***** RECORDS PROVIDED *****

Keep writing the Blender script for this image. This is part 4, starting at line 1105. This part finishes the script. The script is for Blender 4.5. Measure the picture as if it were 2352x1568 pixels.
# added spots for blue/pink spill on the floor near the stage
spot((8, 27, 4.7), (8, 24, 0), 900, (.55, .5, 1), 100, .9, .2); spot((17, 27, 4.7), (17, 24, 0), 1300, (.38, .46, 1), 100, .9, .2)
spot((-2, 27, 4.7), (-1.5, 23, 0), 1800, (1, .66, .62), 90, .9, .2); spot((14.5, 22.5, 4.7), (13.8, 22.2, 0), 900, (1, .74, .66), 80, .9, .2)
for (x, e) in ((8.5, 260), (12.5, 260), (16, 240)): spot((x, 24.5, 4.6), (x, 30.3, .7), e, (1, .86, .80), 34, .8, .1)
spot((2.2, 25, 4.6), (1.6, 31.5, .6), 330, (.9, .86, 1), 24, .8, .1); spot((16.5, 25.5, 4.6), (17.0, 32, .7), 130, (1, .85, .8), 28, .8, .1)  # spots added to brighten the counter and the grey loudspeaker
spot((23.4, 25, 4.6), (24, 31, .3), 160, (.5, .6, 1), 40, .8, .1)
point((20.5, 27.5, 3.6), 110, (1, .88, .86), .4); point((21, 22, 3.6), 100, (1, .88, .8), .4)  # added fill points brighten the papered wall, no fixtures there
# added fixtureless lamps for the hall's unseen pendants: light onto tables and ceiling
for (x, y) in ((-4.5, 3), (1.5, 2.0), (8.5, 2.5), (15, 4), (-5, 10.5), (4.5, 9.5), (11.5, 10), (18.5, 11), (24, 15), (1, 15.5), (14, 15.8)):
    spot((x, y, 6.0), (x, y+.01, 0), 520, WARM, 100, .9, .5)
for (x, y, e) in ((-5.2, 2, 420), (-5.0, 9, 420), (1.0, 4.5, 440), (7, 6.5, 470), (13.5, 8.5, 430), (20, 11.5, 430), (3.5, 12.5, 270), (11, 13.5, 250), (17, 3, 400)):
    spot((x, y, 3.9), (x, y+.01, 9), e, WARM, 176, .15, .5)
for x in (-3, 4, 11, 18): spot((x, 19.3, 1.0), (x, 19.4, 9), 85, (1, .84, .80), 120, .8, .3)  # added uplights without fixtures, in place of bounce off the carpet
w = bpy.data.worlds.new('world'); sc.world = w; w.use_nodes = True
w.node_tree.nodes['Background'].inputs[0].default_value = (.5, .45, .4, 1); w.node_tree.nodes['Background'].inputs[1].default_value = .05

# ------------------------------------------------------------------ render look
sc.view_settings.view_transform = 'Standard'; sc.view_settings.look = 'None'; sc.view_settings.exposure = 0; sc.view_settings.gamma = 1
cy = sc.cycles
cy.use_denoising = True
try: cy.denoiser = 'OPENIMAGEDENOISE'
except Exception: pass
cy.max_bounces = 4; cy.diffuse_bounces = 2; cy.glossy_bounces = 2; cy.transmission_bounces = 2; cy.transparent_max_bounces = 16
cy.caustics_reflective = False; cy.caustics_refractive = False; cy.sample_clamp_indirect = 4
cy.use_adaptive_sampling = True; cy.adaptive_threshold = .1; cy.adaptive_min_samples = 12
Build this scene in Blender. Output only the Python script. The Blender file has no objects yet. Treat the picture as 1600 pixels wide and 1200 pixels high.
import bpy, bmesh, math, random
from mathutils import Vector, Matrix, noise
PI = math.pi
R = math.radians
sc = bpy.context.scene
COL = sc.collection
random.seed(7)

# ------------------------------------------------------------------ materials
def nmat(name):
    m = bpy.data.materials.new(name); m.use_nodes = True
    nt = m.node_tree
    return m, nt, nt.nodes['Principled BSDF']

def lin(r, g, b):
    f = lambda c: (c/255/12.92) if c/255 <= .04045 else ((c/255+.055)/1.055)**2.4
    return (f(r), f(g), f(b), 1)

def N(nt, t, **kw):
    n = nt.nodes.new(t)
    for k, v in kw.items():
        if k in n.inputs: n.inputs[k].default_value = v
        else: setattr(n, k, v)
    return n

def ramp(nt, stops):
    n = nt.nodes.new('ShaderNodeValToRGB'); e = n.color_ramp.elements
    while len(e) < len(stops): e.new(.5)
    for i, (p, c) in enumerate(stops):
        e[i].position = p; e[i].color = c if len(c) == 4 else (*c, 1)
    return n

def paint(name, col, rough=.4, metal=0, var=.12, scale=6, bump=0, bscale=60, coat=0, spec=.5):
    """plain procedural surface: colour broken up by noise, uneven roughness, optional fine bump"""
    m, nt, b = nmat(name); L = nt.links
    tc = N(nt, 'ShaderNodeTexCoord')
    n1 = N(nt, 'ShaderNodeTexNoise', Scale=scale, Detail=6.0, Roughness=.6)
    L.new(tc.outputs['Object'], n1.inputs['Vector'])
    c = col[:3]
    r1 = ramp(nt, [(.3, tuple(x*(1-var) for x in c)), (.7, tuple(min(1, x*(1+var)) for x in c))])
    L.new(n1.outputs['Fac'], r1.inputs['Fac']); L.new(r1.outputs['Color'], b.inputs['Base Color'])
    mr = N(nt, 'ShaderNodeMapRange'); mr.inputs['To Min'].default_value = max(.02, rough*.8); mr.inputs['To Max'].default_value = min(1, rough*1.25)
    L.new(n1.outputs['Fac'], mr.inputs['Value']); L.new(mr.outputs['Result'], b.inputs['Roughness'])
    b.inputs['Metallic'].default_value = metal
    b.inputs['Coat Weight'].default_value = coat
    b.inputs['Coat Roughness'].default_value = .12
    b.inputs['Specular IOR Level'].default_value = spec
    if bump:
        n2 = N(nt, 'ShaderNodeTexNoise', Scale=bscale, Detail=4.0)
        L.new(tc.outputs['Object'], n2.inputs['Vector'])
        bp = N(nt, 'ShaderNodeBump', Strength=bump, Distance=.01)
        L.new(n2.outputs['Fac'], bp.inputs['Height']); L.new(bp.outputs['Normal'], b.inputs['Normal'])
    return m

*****

> _EXERCISE_
Repeat all the entries exactly as given.

> _THE OUTPUT_
Keep writing the Blender script for this image. This is part 4, starting at line 1105. This part finishes the script. The script is for Blender 4.5. Measure the picture as if it were 2352x1568 pixels.
# added spots for blue/pink spill on the floor near the stage
spot((8, 27, 4.7), (8, 24, 0), 900, (.55, .5, 1), 100, .9, .2); spot((17, 27, 4.7), (17, 24, 0), 1300, (.38, .46, 1), 100, .9, .2)
spot((-2, 27, 4.7), (-1.5, 23, 0), 1800, (1, .66, .62), 90, .9, .2); spot((14.5, 22.5, 4.7), (13.8, 22.2, 0), 900, (1, .74, .66), 80, .9, .2)
for (x, e) in ((8.5, 260), (12.5, 260), (16, 240)): spot((x, 24.5, 4.6), (x, 30.3, .7), e, (1, .86, .80), 34, .8, .1)
spot((2.2, 25, 4.6), (1.6, 31.5, .6), 330, (.9, .86, 1), 24, .8, .1); spot((16.5, 25.5, 4.6), (17.0, 32, .7), 130, (1, .85, .8), 28, .8, .1)  # spots added to brighten the counter and the grey loudspeaker
spot((23.4, 25, 4.6), (24, 31, .3), 160, (.5, .6, 1), 40, .8, .1)
point((20.5, 27.5, 3.6), 110, (1, .88, .86), .4); point((21, 22, 3.6), 100, (1, .88, .8), .4)  # added fill points brighten the papered wall, no fixtures there
# added fixtureless lamps for the hall's unseen pendants: light onto tables and ceiling
for (x, y) in ((-4.5, 3), (1.5, 2.0), (8.5, 2.5), (15, 4), (-5, 10.5), (4.5, 9.5), (11.5, 10), (18.5, 11), (24, 15), (1, 15.5), (14, 15.8)):
    spot((x, y, 6.0), (x, y+.01, 0), 520, WARM, 100, .9, .5)
for (x, y, e) in ((-5.2, 2, 420), (-5.0, 9, 420), (1.0, 4.5, 440), (7, 6.5, 470), (13.5, 8.5, 430), (20, 11.5, 430), (3.5, 12.5, 270), (11, 13.5, 250), (17, 3, 400)):
    spot((x, y, 3.9), (x, y+.01, 9), e, WARM, 176, .15, .5)
for x in (-3, 4, 11, 18): spot((x, 19.3, 1.0), (x, 19.4, 9), 85, (1, .84, .80), 120, .8, .3)  # added uplights without fixtures, in place of bounce off the carpet
w = bpy.data.worlds.new('world'); sc.world = w; w.use_nodes = True
w.node_tree.nodes['Background'].inputs[0].default_value = (.5, .45, .4, 1); w.node_tree.nodes['Background'].inputs[1].default_value = .05

# ------------------------------------------------------------------ render look
sc.view_settings.view_transform = 'Standard'; sc.view_settings.look = 'None'; sc.view_settings.exposure = 0; sc.view_settings.gamma = 1
cy = sc.cycles
cy.use_denoising = True
try: cy.denoiser = 'OPENIMAGEDENOISE'
except Exception: pass
cy.max_bounces = 4; cy.diffuse_bounces = 2; cy.glossy_bounces = 2; cy.transmission_bounces = 2; cy.transparent_max_bounces = 16
cy.caustics_reflective = False; cy.caustics_refractive = False; cy.sample_clamp_indirect = 4
cy.use_adaptive_sampling = True; cy.adaptive_threshold = .1; cy.adaptive_min_samples = 12
Build this scene in Blender. Output only the Python script. The Blender file has no objects yet. Treat the picture as 1600 pixels wide and 1200 pixels high.
import bpy, bmesh, math, random
from mathutils import Vector, Matrix, noise
PI = math.pi
R = math.radians
sc = bpy.context.scene
COL = sc.collection
random.seed(7)

# ------------------------------------------------------------------ materials
def nmat(name):
    m = bpy.data.materials.new(name); m.use_nodes = True
    nt = m.node_tree
    return m, nt, nt.nodes['Principled BSDF']

def lin(r, g, b):
    f = lambda c: (c/255/12.92) if c/255 <= .04045 else ((c/255+.055)/1.055)**2.4
    return (f(r), f(g), f(b), 1)

def N(nt, t, **kw):
    n = nt.nodes.new(t)
    for k, v in kw.items():
        if k in n.inputs: n.inputs[k].default_value = v
        else: setattr(n, k, v)
    return n

def ramp(nt, stops):
    n = nt.nodes.new('ShaderNodeValToRGB'); e = n.color_ramp.elements
    while len(e) < len(stops): e.new(.5)
    for i, (p, c) in enumerate(stops):
        e[i].position = p; e[i].color = c if len(c) == 4 else (*c, 1)
    return n

def paint(name, col, rough=.4, metal=0, var=.12, scale=6, bump=0, bscale=60, coat=0, spec=.5):
    """plain procedural surface: colour broken up by noise, uneven roughness, optional fine bump"""
    m, nt, b = nmat(name); L = nt.links
    tc = N(nt, 'ShaderNodeTexCoord')
    n1 = N(nt, 'ShaderNodeTexNoise', Scale=scale, Detail=6.0, Roughness=.6)
    L.new(tc.outputs['Object'], n1.inputs['Vector'])
    c = col[:3]
    r1 = ramp(nt, [(.3, tuple(x*(1-var) for x in c)), (.7, tuple(min(1, x*(1+var)) for x in c))])
    L.new(n1.outputs['Fac'], r1.inputs['Fac']); L.new(r1.outputs['Color'], b.inputs['Base Color'])
    mr = N(nt, 'ShaderNodeMapRange'); mr.inputs['To Min'].default_value = max(.02, rough*.8); mr.inputs['To Max'].default_value = min(1, rough*1.25)
    L.new(n1.outputs['Fac'], mr.inputs['Value']); L.new(mr.outputs['Result'], b.inputs['Roughness'])
    b.inputs['Metallic'].default_value = metal
    b.inputs['Coat Weight'].default_value = coat
    b.inputs['Coat Roughness'].default_value = .12
    b.inputs['Specular IOR Level'].default_value = spec
    if bump:
        n2 = N(nt, 'ShaderNodeTexNoise', Scale=bscale, Detail=4.0)
        L.new(tc.outputs['Object'], n2.inputs['Vector'])
        bp = N(nt, 'ShaderNodeBump', Strength=bump, Distance=.01)
        L.new(n2.outputs['Fac'], bp.inputs['Height']); L.new(bp.outputs['Normal'], b.inputs['Normal'])
    return m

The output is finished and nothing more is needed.